Die Festivals haben das krasse Ungleichgewicht erkannt
Pau Hoff ist eine der Organisatorinnen des Line-Ups auf dem Fusion-Festival. Die Kennerin der Szene bestätigt die Eindrücke von Maren und Lena. „Wenn du siehst, dass eine weibliche Person auflegt, DJ ist, dann führt es vielleicht zu einem Gefühl, ‚ah ja, ich kann das auch machen als weibliche Person‘. Oder der ganze Dancefloor fühlt sich safer an, das kann ich auf jeden Fall bestätigen“. Trotz der bisher deutlichen Überrepräsantion von männlichen Acts auf deutschen Festivals, blickt Pau Hoff optimistisch in die Zukunft . “Es ist eine Entwicklung innerhalb des Musik- und Showbusiness‘ und der Festivalszene generell in den letzten fünf Jahren. Der Fokus wird viel stärker auf Repräsentation gelegt und es gibt immer mehr ein Bewusstsein für Geschlechterungerechtigkeiten gibt“. Damit scheint es, dass die Festivals sich langsam aber sicher intensiver mit ihren Line-Ups beschäftigen.

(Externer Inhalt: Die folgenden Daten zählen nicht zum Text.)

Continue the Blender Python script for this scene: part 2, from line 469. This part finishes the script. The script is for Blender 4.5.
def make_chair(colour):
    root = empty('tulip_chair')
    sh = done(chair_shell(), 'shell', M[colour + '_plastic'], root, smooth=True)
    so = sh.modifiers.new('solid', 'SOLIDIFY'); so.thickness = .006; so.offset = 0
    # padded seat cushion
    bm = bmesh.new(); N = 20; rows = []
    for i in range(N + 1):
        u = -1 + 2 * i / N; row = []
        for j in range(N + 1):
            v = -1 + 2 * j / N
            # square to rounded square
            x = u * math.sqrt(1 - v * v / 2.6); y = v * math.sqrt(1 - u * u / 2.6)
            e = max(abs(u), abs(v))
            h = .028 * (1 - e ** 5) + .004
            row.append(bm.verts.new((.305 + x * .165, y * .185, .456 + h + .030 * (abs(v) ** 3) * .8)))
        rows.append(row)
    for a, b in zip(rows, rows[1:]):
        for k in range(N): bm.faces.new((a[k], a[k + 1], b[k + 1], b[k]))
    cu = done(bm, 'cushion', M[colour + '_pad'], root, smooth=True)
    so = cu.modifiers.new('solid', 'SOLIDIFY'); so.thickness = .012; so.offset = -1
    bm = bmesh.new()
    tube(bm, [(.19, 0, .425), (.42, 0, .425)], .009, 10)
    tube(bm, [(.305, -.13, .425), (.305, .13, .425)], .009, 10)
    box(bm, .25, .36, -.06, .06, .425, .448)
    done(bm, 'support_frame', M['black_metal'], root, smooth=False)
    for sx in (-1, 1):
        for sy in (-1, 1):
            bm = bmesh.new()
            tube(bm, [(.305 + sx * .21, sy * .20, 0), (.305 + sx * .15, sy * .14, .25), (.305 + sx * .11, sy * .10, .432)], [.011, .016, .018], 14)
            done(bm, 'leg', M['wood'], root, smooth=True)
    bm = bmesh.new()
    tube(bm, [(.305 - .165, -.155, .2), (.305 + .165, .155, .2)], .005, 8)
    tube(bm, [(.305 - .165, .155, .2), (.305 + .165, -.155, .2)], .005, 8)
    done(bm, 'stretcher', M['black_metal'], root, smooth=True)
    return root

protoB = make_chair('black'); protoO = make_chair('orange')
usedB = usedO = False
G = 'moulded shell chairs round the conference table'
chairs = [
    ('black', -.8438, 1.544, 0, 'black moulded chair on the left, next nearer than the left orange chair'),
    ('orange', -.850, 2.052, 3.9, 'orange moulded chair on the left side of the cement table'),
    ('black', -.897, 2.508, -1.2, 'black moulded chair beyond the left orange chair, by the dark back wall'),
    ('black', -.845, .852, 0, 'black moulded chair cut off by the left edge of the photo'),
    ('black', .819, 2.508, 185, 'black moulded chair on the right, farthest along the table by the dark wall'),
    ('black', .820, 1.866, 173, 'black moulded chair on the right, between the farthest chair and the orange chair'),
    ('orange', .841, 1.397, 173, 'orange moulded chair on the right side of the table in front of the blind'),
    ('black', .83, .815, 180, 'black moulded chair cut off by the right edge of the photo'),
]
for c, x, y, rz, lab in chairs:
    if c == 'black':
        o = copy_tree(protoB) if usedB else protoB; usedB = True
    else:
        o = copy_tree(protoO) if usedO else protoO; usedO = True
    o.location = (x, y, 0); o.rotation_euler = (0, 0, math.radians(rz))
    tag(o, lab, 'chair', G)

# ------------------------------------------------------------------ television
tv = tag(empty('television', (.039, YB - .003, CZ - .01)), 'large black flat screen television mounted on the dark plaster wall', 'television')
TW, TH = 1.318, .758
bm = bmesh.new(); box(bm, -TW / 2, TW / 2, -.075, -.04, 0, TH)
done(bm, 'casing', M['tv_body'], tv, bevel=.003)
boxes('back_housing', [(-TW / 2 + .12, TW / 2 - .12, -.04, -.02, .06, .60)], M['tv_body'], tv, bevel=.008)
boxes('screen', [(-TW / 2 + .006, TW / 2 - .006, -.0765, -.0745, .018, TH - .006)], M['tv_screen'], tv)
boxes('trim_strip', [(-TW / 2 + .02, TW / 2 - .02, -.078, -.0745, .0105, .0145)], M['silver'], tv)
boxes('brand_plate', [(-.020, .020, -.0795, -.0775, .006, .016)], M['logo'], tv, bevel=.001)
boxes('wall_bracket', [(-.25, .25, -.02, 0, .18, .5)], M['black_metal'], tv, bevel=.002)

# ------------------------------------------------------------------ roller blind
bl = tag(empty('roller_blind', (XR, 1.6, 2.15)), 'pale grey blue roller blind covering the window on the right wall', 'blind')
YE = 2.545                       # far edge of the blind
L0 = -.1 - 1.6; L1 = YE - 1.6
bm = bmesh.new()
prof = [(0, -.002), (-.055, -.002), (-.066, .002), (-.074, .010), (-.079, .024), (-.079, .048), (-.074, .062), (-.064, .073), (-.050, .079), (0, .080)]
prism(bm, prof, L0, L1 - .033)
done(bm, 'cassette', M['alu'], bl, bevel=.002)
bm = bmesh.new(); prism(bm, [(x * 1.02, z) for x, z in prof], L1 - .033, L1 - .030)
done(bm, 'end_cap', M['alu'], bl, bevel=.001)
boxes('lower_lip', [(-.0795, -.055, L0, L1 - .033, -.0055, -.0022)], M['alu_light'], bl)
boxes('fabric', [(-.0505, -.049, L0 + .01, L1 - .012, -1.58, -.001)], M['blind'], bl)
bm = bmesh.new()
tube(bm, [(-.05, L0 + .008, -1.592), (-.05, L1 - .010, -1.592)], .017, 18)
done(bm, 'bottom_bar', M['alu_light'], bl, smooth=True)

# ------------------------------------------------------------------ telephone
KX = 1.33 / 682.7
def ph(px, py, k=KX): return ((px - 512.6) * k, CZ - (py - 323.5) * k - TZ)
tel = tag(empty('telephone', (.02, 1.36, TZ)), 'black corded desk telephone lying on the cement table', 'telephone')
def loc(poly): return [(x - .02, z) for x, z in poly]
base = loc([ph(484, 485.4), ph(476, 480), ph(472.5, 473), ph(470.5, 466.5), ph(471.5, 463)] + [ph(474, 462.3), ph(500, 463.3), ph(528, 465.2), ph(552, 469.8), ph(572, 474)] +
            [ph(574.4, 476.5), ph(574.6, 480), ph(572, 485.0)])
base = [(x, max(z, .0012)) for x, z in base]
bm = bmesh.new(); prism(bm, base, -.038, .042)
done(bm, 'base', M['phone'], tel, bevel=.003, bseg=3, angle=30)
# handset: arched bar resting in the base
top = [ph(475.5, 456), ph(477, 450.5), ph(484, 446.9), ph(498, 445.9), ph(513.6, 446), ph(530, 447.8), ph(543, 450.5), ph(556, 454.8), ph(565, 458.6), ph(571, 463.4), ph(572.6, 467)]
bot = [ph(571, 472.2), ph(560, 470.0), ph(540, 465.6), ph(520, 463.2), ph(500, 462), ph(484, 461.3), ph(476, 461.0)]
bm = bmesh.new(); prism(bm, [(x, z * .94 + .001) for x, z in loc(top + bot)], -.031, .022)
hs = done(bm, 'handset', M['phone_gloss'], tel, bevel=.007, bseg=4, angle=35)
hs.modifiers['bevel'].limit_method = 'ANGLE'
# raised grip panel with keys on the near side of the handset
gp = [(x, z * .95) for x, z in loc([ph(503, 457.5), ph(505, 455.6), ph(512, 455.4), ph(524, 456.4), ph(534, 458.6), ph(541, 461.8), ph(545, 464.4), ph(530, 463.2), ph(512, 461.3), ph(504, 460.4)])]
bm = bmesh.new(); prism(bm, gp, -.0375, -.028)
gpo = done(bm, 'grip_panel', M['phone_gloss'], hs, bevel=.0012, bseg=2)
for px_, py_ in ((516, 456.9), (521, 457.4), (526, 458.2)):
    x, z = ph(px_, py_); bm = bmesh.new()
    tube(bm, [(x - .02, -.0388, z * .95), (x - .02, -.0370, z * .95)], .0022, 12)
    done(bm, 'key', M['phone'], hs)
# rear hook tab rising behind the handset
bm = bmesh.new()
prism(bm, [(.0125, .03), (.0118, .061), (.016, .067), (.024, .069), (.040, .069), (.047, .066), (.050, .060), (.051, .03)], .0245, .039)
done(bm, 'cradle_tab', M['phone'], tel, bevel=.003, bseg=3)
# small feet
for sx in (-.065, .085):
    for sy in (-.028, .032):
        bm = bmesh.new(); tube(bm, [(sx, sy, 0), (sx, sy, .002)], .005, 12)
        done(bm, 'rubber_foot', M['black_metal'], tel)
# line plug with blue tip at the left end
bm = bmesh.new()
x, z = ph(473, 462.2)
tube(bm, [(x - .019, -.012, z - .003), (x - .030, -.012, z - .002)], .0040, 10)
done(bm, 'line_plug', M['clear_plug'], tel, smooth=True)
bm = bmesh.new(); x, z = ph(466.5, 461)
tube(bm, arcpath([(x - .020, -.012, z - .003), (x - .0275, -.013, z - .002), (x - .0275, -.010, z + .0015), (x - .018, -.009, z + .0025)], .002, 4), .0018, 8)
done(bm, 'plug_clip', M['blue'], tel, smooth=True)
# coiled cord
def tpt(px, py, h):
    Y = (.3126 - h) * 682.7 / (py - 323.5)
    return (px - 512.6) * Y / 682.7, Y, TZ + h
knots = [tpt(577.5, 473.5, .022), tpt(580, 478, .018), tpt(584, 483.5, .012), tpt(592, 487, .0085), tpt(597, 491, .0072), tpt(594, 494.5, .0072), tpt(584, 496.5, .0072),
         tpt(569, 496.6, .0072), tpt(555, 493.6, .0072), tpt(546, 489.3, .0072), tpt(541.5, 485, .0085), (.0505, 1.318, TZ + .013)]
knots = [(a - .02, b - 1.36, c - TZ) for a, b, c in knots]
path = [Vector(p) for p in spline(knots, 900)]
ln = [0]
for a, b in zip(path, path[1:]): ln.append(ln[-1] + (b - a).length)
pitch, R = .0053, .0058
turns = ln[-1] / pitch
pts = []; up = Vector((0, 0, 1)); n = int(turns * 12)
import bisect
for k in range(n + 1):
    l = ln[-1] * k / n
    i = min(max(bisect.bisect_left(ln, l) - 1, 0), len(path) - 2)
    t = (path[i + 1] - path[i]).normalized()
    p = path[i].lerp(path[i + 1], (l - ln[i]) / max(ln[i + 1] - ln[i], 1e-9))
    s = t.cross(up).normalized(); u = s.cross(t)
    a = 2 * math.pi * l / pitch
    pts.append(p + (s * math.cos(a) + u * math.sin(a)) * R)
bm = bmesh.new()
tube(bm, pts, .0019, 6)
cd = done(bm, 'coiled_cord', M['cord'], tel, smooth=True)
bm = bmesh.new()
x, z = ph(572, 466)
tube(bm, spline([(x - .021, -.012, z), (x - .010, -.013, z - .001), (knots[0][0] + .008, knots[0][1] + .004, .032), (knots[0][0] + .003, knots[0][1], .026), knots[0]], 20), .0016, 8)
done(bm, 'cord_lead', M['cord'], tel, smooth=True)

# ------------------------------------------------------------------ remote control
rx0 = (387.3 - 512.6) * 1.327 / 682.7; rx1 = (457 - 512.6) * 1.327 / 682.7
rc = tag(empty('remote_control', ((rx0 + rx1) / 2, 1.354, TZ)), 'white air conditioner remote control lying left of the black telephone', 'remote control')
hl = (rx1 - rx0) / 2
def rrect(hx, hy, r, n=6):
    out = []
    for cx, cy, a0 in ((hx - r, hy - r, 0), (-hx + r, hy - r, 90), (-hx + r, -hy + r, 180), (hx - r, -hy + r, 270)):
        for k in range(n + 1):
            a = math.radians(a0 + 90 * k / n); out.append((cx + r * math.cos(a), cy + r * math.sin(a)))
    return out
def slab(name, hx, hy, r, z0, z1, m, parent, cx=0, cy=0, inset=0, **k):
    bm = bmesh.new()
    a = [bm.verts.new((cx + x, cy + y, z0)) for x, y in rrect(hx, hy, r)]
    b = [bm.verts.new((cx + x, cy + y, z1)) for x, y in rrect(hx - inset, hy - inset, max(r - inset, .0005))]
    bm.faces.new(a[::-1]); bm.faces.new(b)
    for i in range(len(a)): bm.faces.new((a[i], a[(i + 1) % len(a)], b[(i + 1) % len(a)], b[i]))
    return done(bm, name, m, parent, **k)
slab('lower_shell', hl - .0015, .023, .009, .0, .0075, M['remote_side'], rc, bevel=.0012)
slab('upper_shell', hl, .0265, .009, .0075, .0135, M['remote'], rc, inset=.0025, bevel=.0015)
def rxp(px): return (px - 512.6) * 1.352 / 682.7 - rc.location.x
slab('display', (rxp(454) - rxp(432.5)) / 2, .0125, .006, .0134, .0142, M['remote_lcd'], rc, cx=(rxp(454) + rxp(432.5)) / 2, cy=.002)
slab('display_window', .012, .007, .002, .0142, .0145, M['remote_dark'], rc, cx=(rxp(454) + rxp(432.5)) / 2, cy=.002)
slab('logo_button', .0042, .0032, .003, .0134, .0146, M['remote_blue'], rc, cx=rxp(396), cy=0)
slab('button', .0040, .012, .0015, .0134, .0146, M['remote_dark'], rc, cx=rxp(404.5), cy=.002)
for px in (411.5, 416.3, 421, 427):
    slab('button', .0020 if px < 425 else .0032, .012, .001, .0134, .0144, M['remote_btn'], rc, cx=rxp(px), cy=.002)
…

Die Frage nach Genderausgeglichenheit in Festivallineups mag zunächst vielleicht trivial erscheinen. Sind Festivals nicht da, um dem Alltag zu entfliehen und die so oft diskutierten Streitpunkte endlich einmal außen vor zu lassen? Genau! Doch um dies zu ermöglichen und einen sicheren Raum zu schaffen, ist es wichtig, diesen Raum möglichst gerecht zu gestalten, sodass sich alle Menschen wohlfühlen und repräsentiert werden. So können selbst Festivals zu einer gerechteren und stereotypbefreiten Gesellschaft beitragen und hoffentlich nach und nach zu einem safe space zum unbeschwerten Feiern für alle werden. Und mit dieser Aussicht freuen sich Maren und Lena auf ihren bevorstehenden Sommer und viele neue schöne Festivalerfahrungen.